EXERCISE TASK -> Omit pictures and quote the listing below line by line, from its start through the line that holds "from math import sin, cos, pi, radians".

————————

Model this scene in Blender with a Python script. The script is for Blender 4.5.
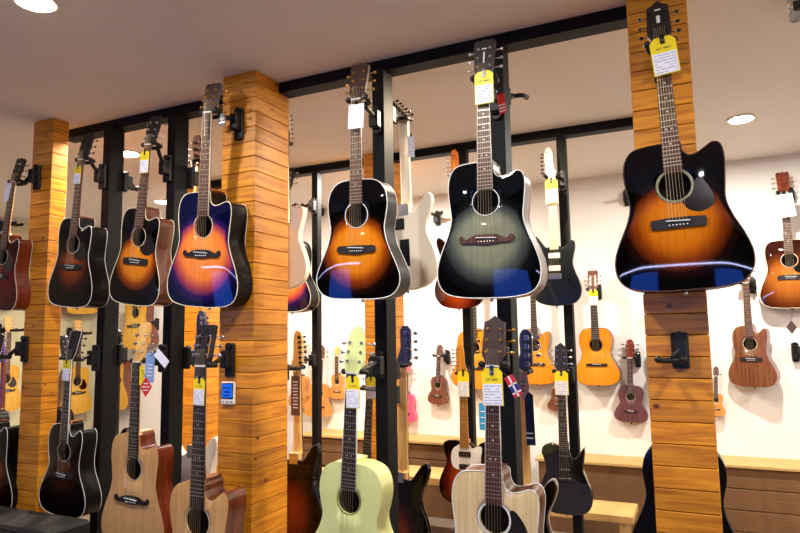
import bpy, math, random
from mathutils import Vector, Matrix
from math import sin, cos, pi, radians

scn = bpy.context.scene
for o in list(bpy.data.objects):
    bpy.data.objects.remove(o)
random.seed(7)
COL = scn.collection
H = 1.5            # eye height above the floor
CEIL = H + 1.285   # ceiling height
# ------------------------------------------------------------------ camera
F = 631.0
CX, CY = 400.0, 266.5
_r = -Vector((-1350, 90.5, F)); _r.normalize()
_d = Vector((299, 64.5, F)); _d = _d - _r * _d.dot(_r); _d.normalize()
_u = _r.cross(_d)
if _u.y > 0: _u = -_u
CAMLOC = Vector((0, 0, H))

def at(px, py, Y):
    """point of the vertical plane at depth Y seen towards pixel (px, py)"""
    v = Vector((px - CX, py - CY, F))
    w = Vector((_r.dot(v), _d.dot(v), _u.dot(v)))
    return CAMLOC + w * (Y / w.y)

def at_x(px, py, X):
    v = Vector((px - CX, py - CY, F))
    w = Vector((_r.dot(v), _d.dot(v), _u.dot(v)))
    return CAMLOC + w * (X / w.x)

cam = bpy.data.cameras.new('camera')
camo = bpy.data.objects.new('camera', cam); COL.objects.link(camo)
mx = Matrix(((_r.x, -_r.y, -_r.z), (_d.x, -_d.y, -_d.z), (_u.x, -_u.y, -_u.z))).to_4x4()
mx.translation = CAMLOC
camo.matrix_world = mx
cam.sensor_width = 36; cam.lens = F / 800 * 36; cam.clip_start = .02; cam.clip_end = 100
scn.camera = camo
# ------------------------------------------------------------------ view, world, lights
scn.view_settings.view_transform = 'Standard'
scn.view_settings.look = 'None'
scn.view_settings.gamma = 1
scn.view_settings.use_curve_mapping = False
scn.view_settings.exposure = 0.0
W = bpy.data.worlds.new('world'); scn.world = W; W.use_nodes = True
wb = W.node_tree.nodes['Background']
wb.inputs[0].default_value = (.04, .16, 1.0, 1); wb.inputs[1].default_value = 5.5

def lamp(kind, name, loc, power, color, rot=(0, 0, 0), size=.1, sizey=None, spot=None, blend=.5):
    l = bpy.data.lights.new(name, kind); l.energy = power; l.color = color
    if kind == 'AREA':
        l.size = size
        if sizey: l.shape = 'RECTANGLE'; l.size_y = sizey
        else: l.shape = 'DISK'
    else:
        l.shadow_soft_size = size
    if kind == 'SPOT': l.spot_size = spot; l.spot_blend = blend
    o = bpy.data.objects.new(name, l); COL.objects.link(o); o.location = loc; o.rotation_euler = rot
    return o

WARM = (1.0, .80, .56)
NEUT = (1.0, .95, .88)
DOWN = [  # ceiling downlights and added lamps: x, y, power, colour
    (-2.20, 1.47, 22, NEUT), (.95, 1.1, 36, NEUT), (-1.0, 1.30, 30, NEUT), (2.6, 1.47, 50, NEUT), (-4.5, 1.47, 3, WARM),  # third lamp is unseen, added to brighten the cream guitar's back
    (-4.46, 4.30, 45, NEUT), (-2.27, 4.35, 64, NEUT), (.308, 4.26, 60, NEUT), (2.6, 4.3, 60, NEUT),
    (-3.49, 3.05, 45, WARM), (-.9, 3.15, 45, WARM), (-6.0, 3.2, 14, WARM), (.3, -1.3, 22, NEUT), (-2.2, -1.3, 9, NEUT), (-3.15, 2.66, 45, WARM),  # last lamp is added behind the front beam to light the far left pillar
]
for i, (x, y, p, c) in enumerate(DOWN):
    lamp('AREA', 'downlight_lamp', (x, y, CEIL - .022), p, c, size=.11)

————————

TASK SOLUTION ->
Model this scene in Blender with a Python script. The script is for Blender 4.5.
import bpy, math, random
from mathutils import Vector, Matrix
from math import sin, cos, pi, radians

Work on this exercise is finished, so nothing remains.